┌──
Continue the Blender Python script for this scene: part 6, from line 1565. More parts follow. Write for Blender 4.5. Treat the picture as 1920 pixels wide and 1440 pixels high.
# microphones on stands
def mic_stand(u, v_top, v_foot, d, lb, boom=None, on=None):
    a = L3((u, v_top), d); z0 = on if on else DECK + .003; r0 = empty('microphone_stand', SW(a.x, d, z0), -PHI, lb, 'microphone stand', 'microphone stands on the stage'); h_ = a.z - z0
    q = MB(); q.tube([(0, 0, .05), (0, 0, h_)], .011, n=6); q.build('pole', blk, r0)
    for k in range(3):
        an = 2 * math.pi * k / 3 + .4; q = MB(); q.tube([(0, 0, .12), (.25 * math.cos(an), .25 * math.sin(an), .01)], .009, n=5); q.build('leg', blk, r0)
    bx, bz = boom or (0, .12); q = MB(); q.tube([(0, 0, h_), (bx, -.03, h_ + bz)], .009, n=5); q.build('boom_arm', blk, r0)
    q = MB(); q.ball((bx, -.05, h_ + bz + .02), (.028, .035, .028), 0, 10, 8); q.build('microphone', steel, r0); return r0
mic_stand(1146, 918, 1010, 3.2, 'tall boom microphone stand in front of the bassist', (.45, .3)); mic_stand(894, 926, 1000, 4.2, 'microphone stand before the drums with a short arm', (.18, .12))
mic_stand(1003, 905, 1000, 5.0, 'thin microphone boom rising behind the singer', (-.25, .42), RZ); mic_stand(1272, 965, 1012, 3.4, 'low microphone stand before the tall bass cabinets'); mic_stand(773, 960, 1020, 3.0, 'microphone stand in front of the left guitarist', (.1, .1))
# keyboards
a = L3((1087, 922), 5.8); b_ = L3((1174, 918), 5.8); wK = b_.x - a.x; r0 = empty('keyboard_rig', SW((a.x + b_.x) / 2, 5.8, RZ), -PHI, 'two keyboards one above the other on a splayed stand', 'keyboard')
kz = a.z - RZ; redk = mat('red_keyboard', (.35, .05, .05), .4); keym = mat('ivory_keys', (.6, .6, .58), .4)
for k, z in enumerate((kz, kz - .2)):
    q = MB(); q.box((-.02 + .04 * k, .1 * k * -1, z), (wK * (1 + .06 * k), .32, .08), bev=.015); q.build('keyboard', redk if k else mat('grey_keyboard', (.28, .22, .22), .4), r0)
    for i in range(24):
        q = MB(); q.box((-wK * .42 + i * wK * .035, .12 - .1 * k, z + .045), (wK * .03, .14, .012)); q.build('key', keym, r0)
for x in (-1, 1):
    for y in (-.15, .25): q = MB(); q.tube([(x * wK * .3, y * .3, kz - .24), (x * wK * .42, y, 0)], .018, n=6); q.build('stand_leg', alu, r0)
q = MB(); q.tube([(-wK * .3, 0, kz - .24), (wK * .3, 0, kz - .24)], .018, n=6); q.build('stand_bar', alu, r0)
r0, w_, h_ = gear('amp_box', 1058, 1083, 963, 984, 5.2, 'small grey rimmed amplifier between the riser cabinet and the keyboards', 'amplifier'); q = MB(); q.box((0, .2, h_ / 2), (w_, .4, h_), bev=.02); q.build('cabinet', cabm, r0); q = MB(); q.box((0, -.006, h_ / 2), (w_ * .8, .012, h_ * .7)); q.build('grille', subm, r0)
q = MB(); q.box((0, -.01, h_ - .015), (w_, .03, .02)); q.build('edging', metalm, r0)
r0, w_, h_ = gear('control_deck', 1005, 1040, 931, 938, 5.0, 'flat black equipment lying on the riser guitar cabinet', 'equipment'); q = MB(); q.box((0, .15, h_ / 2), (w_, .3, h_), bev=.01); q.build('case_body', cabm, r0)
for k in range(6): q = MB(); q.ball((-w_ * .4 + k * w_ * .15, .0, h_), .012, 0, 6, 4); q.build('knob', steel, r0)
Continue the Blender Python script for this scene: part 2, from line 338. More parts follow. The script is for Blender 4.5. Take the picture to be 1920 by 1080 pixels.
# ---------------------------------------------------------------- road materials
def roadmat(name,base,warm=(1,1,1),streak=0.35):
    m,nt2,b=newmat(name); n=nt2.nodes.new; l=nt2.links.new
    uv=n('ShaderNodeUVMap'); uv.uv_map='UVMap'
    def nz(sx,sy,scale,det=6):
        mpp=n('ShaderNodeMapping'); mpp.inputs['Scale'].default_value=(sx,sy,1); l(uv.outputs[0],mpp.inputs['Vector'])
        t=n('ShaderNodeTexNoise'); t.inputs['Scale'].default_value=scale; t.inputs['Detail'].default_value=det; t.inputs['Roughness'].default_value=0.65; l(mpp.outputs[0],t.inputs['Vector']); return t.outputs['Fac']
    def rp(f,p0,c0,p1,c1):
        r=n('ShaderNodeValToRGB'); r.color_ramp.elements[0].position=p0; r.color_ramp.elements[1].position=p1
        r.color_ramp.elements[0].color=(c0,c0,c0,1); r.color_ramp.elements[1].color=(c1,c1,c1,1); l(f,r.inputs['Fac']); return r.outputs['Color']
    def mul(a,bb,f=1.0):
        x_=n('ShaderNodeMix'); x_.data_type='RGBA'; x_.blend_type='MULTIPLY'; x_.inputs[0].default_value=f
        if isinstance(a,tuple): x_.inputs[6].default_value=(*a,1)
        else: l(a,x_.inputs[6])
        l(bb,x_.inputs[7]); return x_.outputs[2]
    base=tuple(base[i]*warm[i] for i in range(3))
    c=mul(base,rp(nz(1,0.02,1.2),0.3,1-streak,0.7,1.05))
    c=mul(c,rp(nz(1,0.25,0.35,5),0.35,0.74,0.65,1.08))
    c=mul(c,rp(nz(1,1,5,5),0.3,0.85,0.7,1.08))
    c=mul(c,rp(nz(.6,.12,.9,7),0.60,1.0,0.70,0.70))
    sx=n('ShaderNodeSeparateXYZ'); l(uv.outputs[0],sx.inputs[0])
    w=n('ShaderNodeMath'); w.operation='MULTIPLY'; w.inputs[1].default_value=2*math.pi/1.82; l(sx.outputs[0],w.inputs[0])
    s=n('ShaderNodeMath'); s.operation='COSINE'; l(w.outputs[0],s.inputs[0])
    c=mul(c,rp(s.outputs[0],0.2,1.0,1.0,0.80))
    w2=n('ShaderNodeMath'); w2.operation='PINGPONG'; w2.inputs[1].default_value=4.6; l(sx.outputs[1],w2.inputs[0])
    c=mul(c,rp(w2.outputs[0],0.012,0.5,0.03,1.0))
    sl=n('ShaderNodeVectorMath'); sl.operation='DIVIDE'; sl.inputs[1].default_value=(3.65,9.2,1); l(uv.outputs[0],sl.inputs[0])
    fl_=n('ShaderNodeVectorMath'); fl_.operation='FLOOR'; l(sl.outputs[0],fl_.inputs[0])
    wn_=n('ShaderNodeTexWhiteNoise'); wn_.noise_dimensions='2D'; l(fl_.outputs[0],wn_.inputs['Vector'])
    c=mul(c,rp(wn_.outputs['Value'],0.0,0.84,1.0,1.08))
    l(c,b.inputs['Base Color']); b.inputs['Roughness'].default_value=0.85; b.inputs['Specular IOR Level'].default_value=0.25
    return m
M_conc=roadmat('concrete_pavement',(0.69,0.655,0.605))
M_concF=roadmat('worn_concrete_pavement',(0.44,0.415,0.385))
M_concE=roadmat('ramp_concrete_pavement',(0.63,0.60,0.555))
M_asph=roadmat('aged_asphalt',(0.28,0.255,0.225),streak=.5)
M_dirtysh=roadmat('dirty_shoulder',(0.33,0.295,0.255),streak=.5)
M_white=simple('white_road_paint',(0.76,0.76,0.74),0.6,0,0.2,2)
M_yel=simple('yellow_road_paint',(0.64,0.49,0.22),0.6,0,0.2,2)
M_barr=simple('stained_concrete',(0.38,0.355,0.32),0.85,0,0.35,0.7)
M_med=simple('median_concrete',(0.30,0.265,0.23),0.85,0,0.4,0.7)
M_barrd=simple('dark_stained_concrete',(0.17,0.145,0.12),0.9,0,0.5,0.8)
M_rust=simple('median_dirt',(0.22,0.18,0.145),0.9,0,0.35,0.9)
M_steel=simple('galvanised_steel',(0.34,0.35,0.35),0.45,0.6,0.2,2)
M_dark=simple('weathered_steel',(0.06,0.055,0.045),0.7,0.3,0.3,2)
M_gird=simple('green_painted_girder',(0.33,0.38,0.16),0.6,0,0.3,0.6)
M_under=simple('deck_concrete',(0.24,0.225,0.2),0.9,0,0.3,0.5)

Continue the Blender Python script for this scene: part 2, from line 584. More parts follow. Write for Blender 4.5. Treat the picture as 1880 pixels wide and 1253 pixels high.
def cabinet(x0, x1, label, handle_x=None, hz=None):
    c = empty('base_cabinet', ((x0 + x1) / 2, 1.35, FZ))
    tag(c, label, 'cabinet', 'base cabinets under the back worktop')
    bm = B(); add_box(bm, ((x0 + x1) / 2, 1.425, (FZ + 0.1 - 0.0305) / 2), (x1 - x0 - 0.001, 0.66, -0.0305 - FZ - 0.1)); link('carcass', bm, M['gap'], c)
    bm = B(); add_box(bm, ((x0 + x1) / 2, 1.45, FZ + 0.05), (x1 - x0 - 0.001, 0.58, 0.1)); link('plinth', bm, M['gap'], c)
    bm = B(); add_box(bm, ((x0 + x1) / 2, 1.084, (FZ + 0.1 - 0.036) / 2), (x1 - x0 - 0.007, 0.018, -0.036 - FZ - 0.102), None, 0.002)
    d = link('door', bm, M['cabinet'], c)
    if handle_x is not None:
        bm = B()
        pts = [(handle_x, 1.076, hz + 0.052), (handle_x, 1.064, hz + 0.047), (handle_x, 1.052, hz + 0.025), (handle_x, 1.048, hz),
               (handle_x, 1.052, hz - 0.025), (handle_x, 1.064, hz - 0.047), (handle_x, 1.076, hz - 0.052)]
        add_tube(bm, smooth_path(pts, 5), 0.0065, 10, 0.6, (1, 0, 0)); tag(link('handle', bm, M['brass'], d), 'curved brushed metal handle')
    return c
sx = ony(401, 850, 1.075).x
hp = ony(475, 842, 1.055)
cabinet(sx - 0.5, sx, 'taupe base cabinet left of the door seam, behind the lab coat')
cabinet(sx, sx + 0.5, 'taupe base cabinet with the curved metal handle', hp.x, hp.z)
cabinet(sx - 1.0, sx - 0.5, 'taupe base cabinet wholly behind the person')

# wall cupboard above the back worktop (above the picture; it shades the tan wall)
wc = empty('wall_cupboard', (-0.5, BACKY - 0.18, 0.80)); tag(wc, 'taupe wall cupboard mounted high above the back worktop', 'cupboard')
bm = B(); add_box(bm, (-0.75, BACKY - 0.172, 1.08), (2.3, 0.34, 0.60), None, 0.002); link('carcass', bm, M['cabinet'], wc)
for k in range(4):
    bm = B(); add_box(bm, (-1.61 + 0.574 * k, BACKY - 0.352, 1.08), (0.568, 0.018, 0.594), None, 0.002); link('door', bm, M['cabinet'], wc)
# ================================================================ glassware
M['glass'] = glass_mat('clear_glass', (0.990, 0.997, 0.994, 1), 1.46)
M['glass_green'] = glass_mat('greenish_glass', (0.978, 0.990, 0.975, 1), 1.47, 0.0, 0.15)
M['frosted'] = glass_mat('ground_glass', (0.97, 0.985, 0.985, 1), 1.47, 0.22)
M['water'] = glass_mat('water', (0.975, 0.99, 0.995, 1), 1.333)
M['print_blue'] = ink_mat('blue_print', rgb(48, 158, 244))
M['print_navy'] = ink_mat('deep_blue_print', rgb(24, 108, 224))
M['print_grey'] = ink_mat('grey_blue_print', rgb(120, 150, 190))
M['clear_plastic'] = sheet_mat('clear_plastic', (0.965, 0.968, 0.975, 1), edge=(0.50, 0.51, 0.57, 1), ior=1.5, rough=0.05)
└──
* **WHAT YOU WILL DO**
Copy, from the material above, each line in which the string "pixels" occurs.

* **ANSWER BELOW**
Continue the Blender Python script for this scene: part 6, from line 1565. More parts follow. Write for Blender 4.5. Treat the picture as 1920 pixels wide and 1440 pixels high.
Continue the Blender Python script for this scene: part 2, from line 338. More parts follow. The script is for Blender 4.5. Take the picture to be 1920 by 1080 pixels.
Continue the Blender Python script for this scene: part 2, from line 584. More parts follow. Write for Blender 4.5. Treat the picture as 1880 pixels wide and 1253 pixels high.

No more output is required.